The coffee-crushing juggernaut did not end there. Other powerful fans of the oil sands and the Alberta energy sector vowed they would also take snit leave, and not darken Tims' doors again. Rebel Media's Ezra Levant organized a Boycott Tims rally in Calgary, which appeared to draw more journalists than protesters; Brian Jean, the Leader of Alberta's Wildrose Party, channelled the spirit of Thomas Paine: "I'll pick up my Tims coffee again when they decide to apologize for taking jabs at our industry, which is so important to Albertans."

It may not have occurred to the organizers of the Tims boycott that it could very well backfire. A certain number of Canadians will find Tim Hortons infinitely more welcoming if they are unlikely to encounter Mr. Levant or Conservative cabinet members there. In fact, Tims could adapt this as an advertising slogan, in the way that some candy manufacturers lure allergy-alert parents with the promise "100 per cent nut-free."

The Boycott Tims movement now has a petition of its own, which is quite sweet. It is raising money to buy radio ads, and perhaps those ads will warn of the dangers of marijuana use and national child care, thus killing a bunch of birds with one stone. Most valiantly, it is recommending alternatives to Tims, including Starbucks.
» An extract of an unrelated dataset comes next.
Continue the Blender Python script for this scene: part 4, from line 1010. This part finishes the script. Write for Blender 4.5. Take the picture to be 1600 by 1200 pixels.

This cannot be easy, for everyone knows that crossing Starbucks's threshold increases the likelihood of turning a regular joe-drinking Joe into a latte-lover, with its commitment risks of listening to the CBC and reading Margaret Atwood. Careful, fellas, is all I would say. It's a foamy slope out there.

The land of boycotts is a crowded one – so crowded, in fact, that there is an app called Buycott that you can swipe over a barcode to determine just how morally soiled or pristine a particular product is. The Ethical Consumer website lists dozens of ongoing boycotts, against everything from Air France to Coca-Cola to the country of Botswana, for a variety of transgressions against animal rights, labour rights, equality rights and more. I honestly have no idea how the site's curators will fit the Tims boycott into that list. My feeling is that they will stare at it for a while, shake their heads and mutter: "Canada. What the hell."

As well, boycotts are a notoriously useless gimmick, unless the target is large, plain and evil (e.g. South Africa's apartheid regime). I'm not sure the obscure corner where Canadian culture, politics and snacking meet will fit those criteria.

A quick glance at my local Tims revealed that it was as packed as ever. The chatty elderly colonized one corner, as they always do until the manager hustles them out the door at night and locks it quickly behind them. There were hooky-playing teens and exhausted new parents and happy new Canadians. The church will survive. When the wafers are this good, why go elsewhere?